Exercise directions | Copy nothing but the part that opens with the line containing "Build this scene" and closes with the line containing "COL = SC.collection". Do not include pictures.

Data for processing |
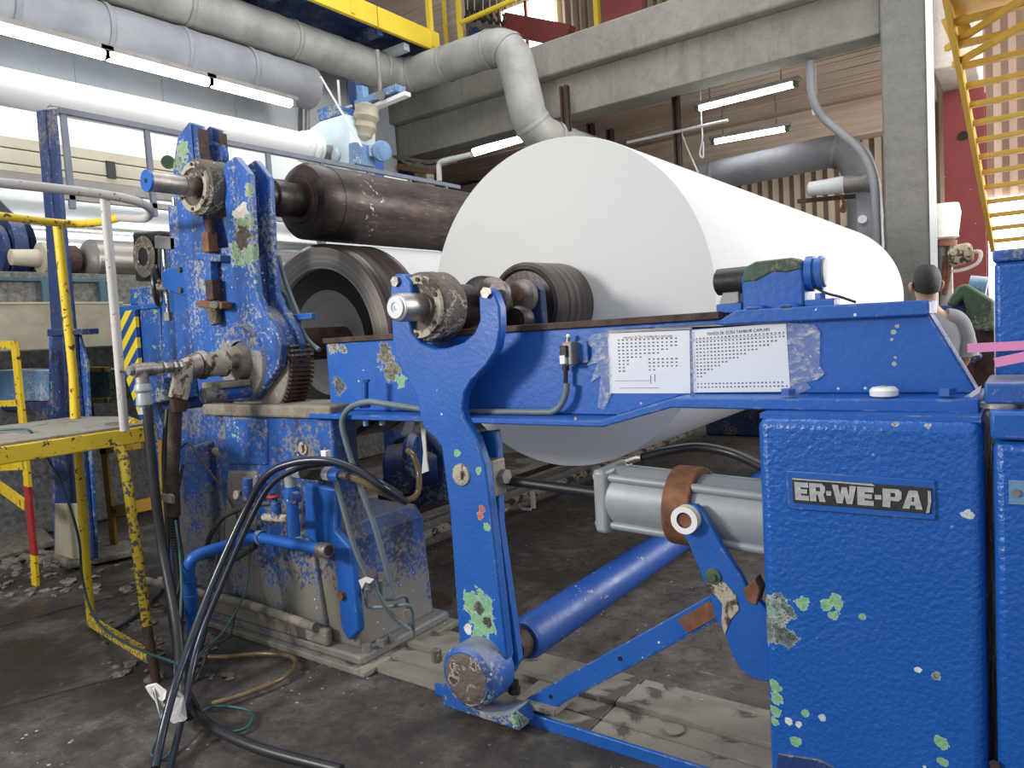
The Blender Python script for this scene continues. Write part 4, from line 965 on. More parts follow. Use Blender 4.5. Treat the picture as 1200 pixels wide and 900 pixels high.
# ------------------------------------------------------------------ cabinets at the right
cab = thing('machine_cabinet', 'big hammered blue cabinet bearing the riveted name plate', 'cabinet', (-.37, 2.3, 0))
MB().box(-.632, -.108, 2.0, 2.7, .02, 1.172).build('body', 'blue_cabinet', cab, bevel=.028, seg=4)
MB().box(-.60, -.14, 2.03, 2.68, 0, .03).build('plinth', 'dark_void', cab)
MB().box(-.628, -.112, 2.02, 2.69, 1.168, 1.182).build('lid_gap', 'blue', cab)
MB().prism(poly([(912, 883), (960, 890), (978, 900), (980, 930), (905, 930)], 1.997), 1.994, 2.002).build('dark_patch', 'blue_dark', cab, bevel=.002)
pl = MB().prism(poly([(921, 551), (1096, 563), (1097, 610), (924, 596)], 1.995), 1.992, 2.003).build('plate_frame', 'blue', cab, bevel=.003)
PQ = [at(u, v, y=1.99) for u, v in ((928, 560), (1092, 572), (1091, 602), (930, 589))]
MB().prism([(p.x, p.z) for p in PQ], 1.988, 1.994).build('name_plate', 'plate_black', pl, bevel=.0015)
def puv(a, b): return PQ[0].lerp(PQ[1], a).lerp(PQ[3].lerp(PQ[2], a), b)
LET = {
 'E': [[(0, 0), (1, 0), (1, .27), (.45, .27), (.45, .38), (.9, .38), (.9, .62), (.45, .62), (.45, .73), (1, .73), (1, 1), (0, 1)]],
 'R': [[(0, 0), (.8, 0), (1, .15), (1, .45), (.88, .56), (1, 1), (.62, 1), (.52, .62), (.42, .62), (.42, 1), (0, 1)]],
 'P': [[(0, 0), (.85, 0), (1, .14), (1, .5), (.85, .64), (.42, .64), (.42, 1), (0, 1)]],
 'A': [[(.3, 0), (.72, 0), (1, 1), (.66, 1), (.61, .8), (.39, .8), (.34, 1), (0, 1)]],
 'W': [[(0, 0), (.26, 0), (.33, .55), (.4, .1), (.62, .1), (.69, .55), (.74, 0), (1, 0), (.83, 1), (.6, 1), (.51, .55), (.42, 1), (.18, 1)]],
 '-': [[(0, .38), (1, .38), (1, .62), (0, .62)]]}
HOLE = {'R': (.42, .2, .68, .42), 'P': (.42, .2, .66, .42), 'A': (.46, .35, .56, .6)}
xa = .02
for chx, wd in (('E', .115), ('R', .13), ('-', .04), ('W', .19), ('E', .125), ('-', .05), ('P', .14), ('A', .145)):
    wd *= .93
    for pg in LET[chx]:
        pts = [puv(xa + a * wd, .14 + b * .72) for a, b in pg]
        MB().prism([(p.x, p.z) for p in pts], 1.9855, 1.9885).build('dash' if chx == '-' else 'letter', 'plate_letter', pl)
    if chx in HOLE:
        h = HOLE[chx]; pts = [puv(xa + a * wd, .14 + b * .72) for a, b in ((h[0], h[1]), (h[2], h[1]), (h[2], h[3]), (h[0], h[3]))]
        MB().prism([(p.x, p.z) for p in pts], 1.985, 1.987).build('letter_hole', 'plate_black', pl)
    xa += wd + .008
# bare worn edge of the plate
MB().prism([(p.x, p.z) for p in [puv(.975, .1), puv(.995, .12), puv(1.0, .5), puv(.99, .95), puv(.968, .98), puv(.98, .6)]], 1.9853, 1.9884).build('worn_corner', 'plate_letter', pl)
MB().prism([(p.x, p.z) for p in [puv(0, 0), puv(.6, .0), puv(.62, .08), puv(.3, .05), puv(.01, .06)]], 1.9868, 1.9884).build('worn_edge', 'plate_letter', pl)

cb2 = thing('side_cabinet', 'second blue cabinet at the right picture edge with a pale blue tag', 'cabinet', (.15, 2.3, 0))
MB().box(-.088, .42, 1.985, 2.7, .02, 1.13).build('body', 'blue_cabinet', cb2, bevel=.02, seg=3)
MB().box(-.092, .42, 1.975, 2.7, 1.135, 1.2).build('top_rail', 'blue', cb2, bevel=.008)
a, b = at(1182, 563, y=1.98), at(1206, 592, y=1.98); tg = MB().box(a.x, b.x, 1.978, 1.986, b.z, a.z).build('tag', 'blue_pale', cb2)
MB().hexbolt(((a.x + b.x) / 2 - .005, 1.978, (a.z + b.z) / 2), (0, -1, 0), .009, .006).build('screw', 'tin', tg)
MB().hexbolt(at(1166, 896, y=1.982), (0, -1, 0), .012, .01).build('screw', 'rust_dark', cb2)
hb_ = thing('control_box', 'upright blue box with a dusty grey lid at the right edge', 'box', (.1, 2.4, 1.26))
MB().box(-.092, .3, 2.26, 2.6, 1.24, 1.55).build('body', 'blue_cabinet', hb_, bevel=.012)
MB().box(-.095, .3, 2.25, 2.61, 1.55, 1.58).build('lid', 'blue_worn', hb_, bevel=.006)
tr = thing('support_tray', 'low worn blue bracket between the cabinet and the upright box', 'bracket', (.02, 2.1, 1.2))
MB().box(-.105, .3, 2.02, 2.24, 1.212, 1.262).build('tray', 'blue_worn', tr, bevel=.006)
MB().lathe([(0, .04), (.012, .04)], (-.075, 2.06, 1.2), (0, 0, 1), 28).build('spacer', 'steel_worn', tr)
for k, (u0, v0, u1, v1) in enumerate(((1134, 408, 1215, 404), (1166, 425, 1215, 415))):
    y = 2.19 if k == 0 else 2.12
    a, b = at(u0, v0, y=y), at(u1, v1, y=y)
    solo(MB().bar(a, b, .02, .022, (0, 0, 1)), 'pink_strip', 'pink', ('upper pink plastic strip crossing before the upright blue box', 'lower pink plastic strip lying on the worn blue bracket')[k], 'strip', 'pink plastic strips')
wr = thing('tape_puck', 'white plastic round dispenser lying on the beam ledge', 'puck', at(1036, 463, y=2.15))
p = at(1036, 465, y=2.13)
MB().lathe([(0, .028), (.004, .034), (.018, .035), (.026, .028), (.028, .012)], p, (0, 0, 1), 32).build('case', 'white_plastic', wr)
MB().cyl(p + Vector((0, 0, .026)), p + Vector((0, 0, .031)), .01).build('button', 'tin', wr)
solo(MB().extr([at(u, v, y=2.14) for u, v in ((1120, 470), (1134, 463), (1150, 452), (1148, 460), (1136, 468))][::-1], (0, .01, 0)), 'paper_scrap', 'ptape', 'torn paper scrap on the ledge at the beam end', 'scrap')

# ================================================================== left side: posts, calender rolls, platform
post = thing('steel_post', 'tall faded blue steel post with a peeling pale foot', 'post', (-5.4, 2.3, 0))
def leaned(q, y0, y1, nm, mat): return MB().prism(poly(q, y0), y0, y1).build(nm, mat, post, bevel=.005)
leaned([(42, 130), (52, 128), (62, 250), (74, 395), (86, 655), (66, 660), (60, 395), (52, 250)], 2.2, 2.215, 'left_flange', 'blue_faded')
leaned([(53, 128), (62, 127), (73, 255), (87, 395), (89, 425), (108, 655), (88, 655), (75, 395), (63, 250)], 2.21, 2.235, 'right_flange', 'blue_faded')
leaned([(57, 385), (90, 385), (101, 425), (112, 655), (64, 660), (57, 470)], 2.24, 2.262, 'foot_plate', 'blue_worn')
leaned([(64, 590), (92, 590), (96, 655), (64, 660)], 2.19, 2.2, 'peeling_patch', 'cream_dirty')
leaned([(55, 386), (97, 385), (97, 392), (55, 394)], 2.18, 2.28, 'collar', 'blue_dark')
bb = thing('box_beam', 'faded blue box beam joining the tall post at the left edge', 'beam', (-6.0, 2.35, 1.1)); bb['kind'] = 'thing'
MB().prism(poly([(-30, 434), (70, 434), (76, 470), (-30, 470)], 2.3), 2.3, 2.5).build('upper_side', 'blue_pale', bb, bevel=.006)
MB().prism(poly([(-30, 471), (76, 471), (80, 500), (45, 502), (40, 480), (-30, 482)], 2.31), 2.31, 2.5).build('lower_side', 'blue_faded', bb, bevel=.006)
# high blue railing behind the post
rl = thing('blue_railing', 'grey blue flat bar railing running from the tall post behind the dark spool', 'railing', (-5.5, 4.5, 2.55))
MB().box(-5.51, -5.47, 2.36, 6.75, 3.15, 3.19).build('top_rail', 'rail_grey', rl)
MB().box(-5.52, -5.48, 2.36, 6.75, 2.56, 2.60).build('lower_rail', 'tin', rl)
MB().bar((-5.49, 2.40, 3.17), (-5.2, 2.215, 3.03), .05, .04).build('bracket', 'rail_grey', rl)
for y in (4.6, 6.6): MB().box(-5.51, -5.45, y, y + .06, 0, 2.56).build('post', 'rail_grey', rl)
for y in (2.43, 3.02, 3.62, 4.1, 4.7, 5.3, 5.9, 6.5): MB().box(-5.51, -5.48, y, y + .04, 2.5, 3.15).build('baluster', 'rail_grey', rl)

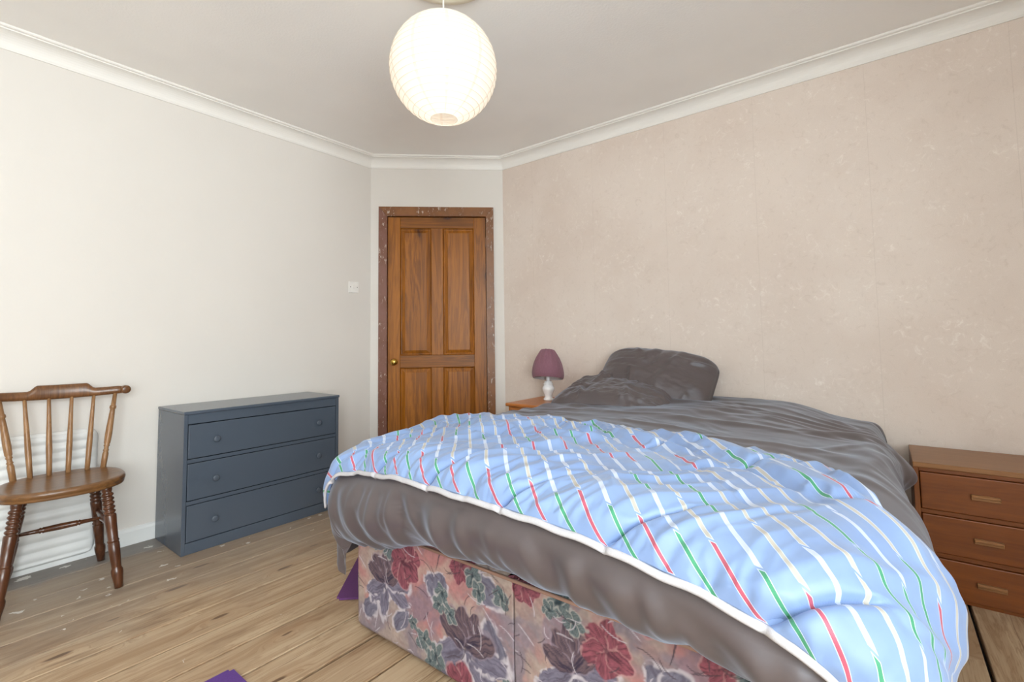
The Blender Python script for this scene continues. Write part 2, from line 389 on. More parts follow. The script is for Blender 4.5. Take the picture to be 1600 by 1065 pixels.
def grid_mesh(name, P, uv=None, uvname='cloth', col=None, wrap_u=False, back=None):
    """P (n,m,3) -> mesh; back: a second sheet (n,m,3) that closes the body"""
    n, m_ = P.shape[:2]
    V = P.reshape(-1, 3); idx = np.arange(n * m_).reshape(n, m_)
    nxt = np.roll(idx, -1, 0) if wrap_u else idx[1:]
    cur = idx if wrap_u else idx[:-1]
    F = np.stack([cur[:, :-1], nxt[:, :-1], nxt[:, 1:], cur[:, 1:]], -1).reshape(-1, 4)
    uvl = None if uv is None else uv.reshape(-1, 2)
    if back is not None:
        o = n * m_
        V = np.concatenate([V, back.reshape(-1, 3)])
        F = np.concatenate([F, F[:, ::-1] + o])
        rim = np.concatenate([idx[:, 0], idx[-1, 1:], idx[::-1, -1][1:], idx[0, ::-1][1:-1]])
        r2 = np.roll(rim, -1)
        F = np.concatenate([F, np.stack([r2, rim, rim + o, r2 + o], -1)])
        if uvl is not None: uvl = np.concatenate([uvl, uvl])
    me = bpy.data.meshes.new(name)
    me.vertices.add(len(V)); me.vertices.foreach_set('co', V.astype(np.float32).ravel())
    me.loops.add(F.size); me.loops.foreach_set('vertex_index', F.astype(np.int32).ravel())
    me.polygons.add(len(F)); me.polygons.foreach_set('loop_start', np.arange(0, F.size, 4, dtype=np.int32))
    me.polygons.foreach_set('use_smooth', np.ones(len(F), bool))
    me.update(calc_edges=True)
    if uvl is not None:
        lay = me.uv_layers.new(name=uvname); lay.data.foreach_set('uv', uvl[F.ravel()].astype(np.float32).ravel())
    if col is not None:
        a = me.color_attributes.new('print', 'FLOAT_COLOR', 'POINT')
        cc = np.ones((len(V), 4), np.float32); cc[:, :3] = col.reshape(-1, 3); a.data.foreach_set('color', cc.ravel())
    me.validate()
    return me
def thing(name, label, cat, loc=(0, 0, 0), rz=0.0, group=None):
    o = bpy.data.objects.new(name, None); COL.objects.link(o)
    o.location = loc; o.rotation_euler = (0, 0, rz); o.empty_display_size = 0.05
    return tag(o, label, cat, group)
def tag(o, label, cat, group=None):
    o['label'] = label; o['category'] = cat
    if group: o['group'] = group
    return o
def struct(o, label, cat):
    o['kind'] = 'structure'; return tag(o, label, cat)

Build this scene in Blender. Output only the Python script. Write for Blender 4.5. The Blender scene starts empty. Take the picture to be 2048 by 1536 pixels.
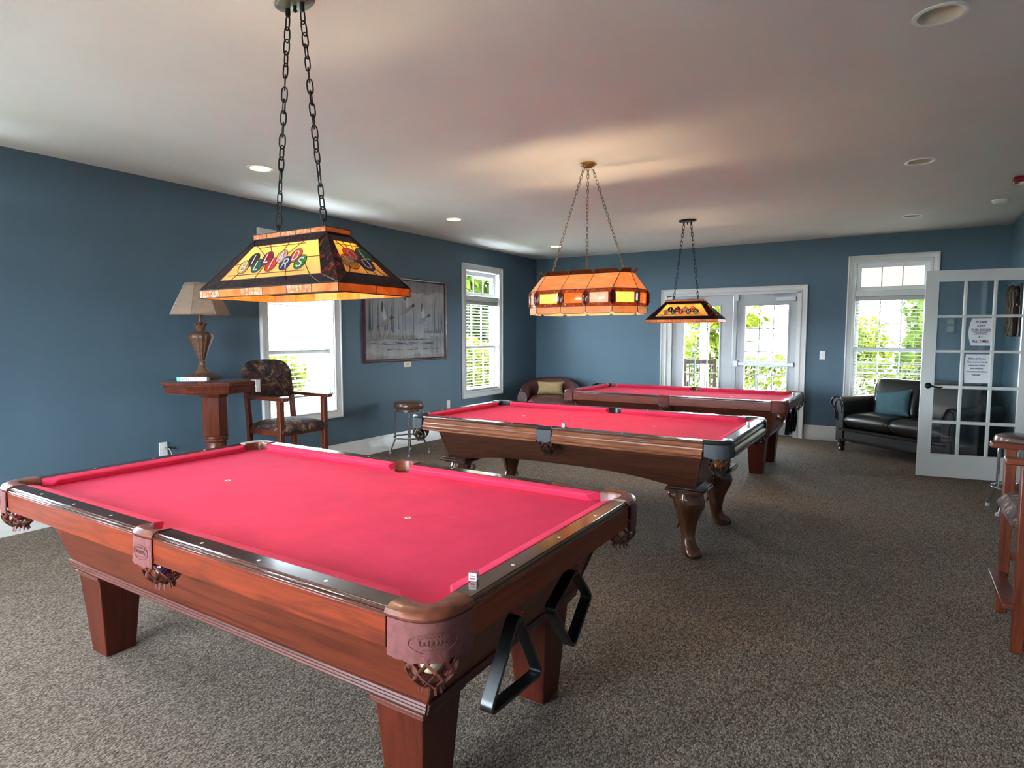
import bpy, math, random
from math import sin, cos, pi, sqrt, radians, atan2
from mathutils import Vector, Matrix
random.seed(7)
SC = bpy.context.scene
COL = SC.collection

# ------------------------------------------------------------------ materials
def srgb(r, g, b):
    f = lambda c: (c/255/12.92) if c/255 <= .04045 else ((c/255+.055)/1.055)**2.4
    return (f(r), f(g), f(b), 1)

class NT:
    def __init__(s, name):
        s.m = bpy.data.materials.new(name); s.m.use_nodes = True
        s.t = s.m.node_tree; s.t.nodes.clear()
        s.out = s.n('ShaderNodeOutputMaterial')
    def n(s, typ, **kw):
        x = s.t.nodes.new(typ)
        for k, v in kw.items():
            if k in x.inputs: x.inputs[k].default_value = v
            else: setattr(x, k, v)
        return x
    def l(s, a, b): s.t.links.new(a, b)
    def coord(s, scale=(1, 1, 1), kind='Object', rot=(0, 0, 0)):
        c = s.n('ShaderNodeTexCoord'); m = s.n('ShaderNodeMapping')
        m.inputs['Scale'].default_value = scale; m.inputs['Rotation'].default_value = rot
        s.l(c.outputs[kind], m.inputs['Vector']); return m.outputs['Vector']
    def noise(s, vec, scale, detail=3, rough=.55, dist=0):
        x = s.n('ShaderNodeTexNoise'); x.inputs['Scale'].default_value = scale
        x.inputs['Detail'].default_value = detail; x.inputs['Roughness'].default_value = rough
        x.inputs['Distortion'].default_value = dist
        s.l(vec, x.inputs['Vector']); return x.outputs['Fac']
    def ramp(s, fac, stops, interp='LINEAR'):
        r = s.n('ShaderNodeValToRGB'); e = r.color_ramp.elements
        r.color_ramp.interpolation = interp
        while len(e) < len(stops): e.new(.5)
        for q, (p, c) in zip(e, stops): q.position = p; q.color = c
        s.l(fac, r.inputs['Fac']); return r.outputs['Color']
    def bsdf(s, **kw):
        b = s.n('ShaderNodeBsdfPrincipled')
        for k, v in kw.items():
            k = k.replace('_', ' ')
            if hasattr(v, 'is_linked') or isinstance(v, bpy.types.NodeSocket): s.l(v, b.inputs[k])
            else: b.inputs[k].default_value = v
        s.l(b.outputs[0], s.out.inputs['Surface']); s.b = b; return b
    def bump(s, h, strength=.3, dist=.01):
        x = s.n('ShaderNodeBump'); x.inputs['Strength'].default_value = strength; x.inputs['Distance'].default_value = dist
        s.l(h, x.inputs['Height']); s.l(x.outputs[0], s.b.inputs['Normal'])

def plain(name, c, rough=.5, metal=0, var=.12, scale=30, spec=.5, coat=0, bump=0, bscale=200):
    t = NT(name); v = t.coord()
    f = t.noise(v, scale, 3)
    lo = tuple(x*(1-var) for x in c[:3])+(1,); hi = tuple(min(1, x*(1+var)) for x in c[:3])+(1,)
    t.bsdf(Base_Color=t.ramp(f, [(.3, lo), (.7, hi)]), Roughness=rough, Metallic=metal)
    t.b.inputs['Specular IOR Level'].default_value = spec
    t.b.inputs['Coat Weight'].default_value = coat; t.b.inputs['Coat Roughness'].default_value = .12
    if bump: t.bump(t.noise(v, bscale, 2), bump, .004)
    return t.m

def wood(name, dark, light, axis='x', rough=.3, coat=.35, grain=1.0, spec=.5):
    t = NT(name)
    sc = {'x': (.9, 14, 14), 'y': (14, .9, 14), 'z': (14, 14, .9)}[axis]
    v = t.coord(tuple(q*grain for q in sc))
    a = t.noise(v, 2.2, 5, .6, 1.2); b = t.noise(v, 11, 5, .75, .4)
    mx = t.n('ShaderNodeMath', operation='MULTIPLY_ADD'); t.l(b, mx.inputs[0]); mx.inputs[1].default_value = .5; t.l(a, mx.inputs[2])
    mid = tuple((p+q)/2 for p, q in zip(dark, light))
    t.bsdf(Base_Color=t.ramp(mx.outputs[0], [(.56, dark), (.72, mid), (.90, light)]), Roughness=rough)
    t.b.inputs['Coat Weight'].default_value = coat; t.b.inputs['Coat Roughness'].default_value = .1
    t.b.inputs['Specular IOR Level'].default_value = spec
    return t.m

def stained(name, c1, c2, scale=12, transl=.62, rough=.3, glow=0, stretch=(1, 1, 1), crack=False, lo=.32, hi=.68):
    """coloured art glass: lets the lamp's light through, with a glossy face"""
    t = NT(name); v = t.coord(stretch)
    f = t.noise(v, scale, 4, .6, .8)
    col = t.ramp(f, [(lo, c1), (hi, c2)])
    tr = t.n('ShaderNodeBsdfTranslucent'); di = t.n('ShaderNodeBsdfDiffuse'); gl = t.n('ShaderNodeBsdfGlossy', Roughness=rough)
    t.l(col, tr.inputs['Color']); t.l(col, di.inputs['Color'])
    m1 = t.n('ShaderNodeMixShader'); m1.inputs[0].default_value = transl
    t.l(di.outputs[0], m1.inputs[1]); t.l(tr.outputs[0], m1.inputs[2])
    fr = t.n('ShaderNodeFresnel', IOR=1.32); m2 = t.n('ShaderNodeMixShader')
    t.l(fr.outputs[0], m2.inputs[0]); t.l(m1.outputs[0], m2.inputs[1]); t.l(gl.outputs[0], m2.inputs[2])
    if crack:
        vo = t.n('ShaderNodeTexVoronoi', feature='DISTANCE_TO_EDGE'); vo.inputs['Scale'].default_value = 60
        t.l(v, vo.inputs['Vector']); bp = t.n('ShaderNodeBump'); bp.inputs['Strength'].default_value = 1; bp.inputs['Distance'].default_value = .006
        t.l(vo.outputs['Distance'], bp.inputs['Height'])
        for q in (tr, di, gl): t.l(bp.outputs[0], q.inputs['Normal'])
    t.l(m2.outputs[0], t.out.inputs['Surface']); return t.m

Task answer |
Build this scene in Blender. Output only the Python script. Write for Blender 4.5. The Blender scene starts empty. Take the picture to be 2048 by 1536 pixels.
import bpy, math, random
from math import sin, cos, pi, sqrt, radians, atan2
from mathutils import Vector, Matrix
random.seed(7)
SC = bpy.context.scene
COL = SC.collection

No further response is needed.